TASK OBJECTIVE >>
Omit any picture, and return the remaining data exactly as written.

[Scene script records]
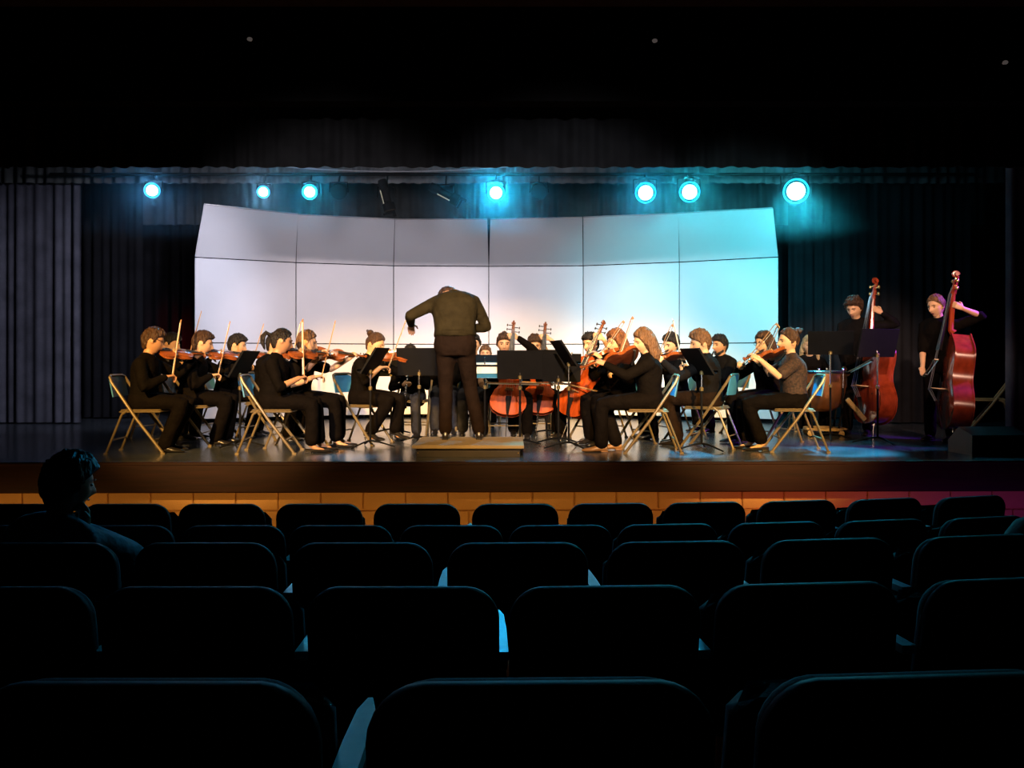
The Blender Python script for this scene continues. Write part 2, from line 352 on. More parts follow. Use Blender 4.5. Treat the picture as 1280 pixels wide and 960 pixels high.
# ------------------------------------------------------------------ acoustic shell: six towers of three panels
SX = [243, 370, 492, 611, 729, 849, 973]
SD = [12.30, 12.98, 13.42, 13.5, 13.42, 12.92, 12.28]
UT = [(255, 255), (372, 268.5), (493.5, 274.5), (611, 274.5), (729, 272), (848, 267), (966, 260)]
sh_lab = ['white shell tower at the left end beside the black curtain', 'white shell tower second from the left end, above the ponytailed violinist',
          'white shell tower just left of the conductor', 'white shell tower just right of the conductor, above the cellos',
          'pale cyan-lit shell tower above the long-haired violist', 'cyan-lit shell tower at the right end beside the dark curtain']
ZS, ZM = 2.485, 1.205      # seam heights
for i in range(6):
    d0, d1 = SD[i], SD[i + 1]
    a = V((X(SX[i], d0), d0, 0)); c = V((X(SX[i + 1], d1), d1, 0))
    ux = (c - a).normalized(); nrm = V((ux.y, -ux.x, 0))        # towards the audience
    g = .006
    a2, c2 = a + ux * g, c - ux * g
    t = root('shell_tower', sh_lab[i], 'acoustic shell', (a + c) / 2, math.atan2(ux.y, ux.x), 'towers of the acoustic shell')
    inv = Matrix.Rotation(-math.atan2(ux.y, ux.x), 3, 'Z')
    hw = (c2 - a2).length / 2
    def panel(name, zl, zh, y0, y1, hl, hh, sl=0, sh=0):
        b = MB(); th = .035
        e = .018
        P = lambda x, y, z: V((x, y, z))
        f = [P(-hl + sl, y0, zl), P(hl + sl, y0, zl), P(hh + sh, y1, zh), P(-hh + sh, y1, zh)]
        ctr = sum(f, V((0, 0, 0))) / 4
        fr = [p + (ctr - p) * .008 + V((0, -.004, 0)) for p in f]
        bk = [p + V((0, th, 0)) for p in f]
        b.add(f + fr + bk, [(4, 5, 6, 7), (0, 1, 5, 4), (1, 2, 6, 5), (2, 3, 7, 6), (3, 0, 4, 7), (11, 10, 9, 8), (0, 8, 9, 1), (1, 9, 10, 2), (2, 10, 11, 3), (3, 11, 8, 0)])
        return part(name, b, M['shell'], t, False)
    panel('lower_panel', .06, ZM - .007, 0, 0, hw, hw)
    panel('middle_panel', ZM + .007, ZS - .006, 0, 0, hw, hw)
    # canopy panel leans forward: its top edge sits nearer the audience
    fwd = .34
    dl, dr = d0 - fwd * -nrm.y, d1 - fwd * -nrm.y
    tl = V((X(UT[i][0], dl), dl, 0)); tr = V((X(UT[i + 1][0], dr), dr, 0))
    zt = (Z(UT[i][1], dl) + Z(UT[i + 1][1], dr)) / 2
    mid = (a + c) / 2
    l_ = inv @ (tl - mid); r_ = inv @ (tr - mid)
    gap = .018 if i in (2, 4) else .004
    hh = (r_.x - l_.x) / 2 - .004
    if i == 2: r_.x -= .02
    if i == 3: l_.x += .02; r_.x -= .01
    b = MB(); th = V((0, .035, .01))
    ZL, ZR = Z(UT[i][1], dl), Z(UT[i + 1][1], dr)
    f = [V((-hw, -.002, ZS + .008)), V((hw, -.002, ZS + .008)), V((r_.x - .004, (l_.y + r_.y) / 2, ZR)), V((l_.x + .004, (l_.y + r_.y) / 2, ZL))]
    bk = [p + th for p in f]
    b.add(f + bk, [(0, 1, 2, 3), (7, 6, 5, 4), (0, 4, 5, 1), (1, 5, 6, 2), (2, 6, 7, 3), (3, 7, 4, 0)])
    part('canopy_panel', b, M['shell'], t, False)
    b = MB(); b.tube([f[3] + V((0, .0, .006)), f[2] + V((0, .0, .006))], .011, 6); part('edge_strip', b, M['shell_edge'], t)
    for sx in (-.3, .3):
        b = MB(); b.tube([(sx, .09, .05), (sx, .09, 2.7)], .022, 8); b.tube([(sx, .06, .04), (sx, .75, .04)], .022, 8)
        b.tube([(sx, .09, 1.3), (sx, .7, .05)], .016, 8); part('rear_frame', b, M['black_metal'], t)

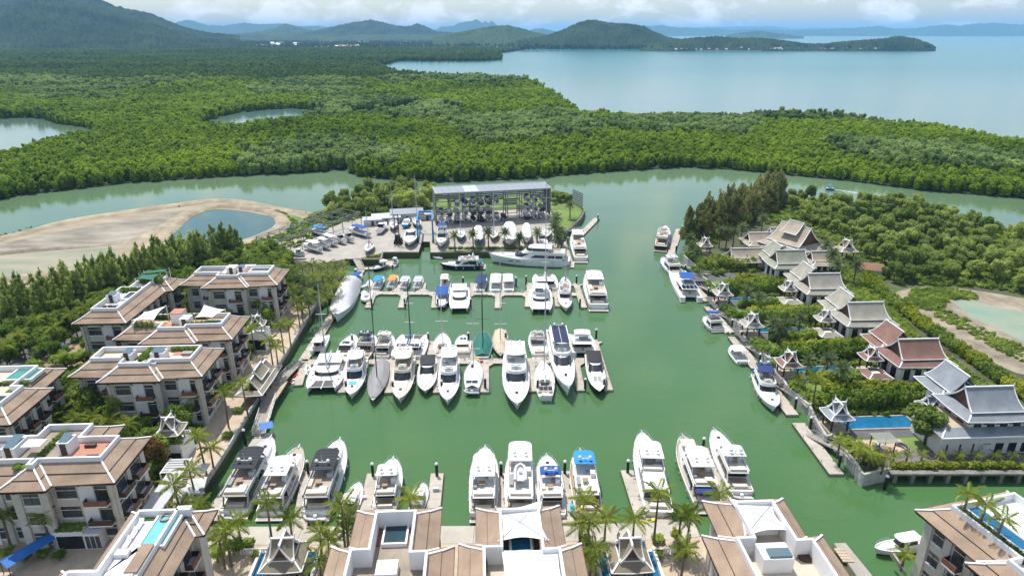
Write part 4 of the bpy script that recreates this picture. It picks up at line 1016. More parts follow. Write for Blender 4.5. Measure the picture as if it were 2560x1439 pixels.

FINISHED TASK >>
The Blender Python script for this scene continues. Write part 2, from line 352 on. More parts follow. Use Blender 4.5. Treat the picture as 1280 pixels wide and 960 pixels high.
# ------------------------------------------------------------------ acoustic shell: six towers of three panels
SX = [243, 370, 492, 611, 729, 849, 973]
SD = [12.30, 12.98, 13.42, 13.5, 13.42, 12.92, 12.28]
UT = [(255, 255), (372, 268.5), (493.5, 274.5), (611, 274.5), (729, 272), (848, 267), (966, 260)]
sh_lab = ['white shell tower at the left end beside the black curtain', 'white shell tower second from the left end, above the ponytailed violinist',
          'white shell tower just left of the conductor', 'white shell tower just right of the conductor, above the cellos',
          'pale cyan-lit shell tower above the long-haired violist', 'cyan-lit shell tower at the right end beside the dark curtain']
ZS, ZM = 2.485, 1.205      # seam heights
for i in range(6):
    d0, d1 = SD[i], SD[i + 1]
    a = V((X(SX[i], d0), d0, 0)); c = V((X(SX[i + 1], d1), d1, 0))
    ux = (c - a).normalized(); nrm = V((ux.y, -ux.x, 0))        # towards the audience
    g = .006
    a2, c2 = a + ux * g, c - ux * g
    t = root('shell_tower', sh_lab[i], 'acoustic shell', (a + c) / 2, math.atan2(ux.y, ux.x), 'towers of the acoustic shell')
    inv = Matrix.Rotation(-math.atan2(ux.y, ux.x), 3, 'Z')
    hw = (c2 - a2).length / 2
    def panel(name, zl, zh, y0, y1, hl, hh, sl=0, sh=0):
        b = MB(); th = .035
        e = .018
        P = lambda x, y, z: V((x, y, z))
        f = [P(-hl + sl, y0, zl), P(hl + sl, y0, zl), P(hh + sh, y1, zh), P(-hh + sh, y1, zh)]
        ctr = sum(f, V((0, 0, 0))) / 4
        fr = [p + (ctr - p) * .008 + V((0, -.004, 0)) for p in f]
        bk = [p + V((0, th, 0)) for p in f]
        b.add(f + fr + bk, [(4, 5, 6, 7), (0, 1, 5, 4), (1, 2, 6, 5), (2, 3, 7, 6), (3, 0, 4, 7), (11, 10, 9, 8), (0, 8, 9, 1), (1, 9, 10, 2), (2, 10, 11, 3), (3, 11, 8, 0)])
        return part(name, b, M['shell'], t, False)
    panel('lower_panel', .06, ZM - .007, 0, 0, hw, hw)
    panel('middle_panel', ZM + .007, ZS - .006, 0, 0, hw, hw)
    # canopy panel leans forward: its top edge sits nearer the audience
    fwd = .34
    dl, dr = d0 - fwd * -nrm.y, d1 - fwd * -nrm.y
    tl = V((X(UT[i][0], dl), dl, 0)); tr = V((X(UT[i + 1][0], dr), dr, 0))
    zt = (Z(UT[i][1], dl) + Z(UT[i + 1][1], dr)) / 2
    mid = (a + c) / 2
    l_ = inv @ (tl - mid); r_ = inv @ (tr - mid)
    gap = .018 if i in (2, 4) else .004
    hh = (r_.x - l_.x) / 2 - .004
    if i == 2: r_.x -= .02
    if i == 3: l_.x += .02; r_.x -= .01
    b = MB(); th = V((0, .035, .01))
    ZL, ZR = Z(UT[i][1], dl), Z(UT[i + 1][1], dr)
    f = [V((-hw, -.002, ZS + .008)), V((hw, -.002, ZS + .008)), V((r_.x - .004, (l_.y + r_.y) / 2, ZR)), V((l_.x + .004, (l_.y + r_.y) / 2, ZL))]
    bk = [p + th for p in f]
    b.add(f + bk, [(0, 1, 2, 3), (7, 6, 5, 4), (0, 4, 5, 1), (1, 5, 6, 2), (2, 6, 7, 3), (3, 7, 4, 0)])
    part('canopy_panel', b, M['shell'], t, False)
    b = MB(); b.tube([f[3] + V((0, .0, .006)), f[2] + V((0, .0, .006))], .011, 6); part('edge_strip', b, M['shell_edge'], t)
    for sx in (-.3, .3):
        b = MB(); b.tube([(sx, .09, .05), (sx, .09, 2.7)], .022, 8); b.tube([(sx, .06, .04), (sx, .75, .04)], .022, 8)
        b.tube([(sx, .09, 1.3), (sx, .7, .05)], .016, 8); part('rear_frame', b, M['black_metal'], t)

Write part 4 of the bpy script that recreates this picture. It picks up at line 1016. More parts follow. Write for Blender 4.5. Measure the picture as if it were 2560x1439 pixels.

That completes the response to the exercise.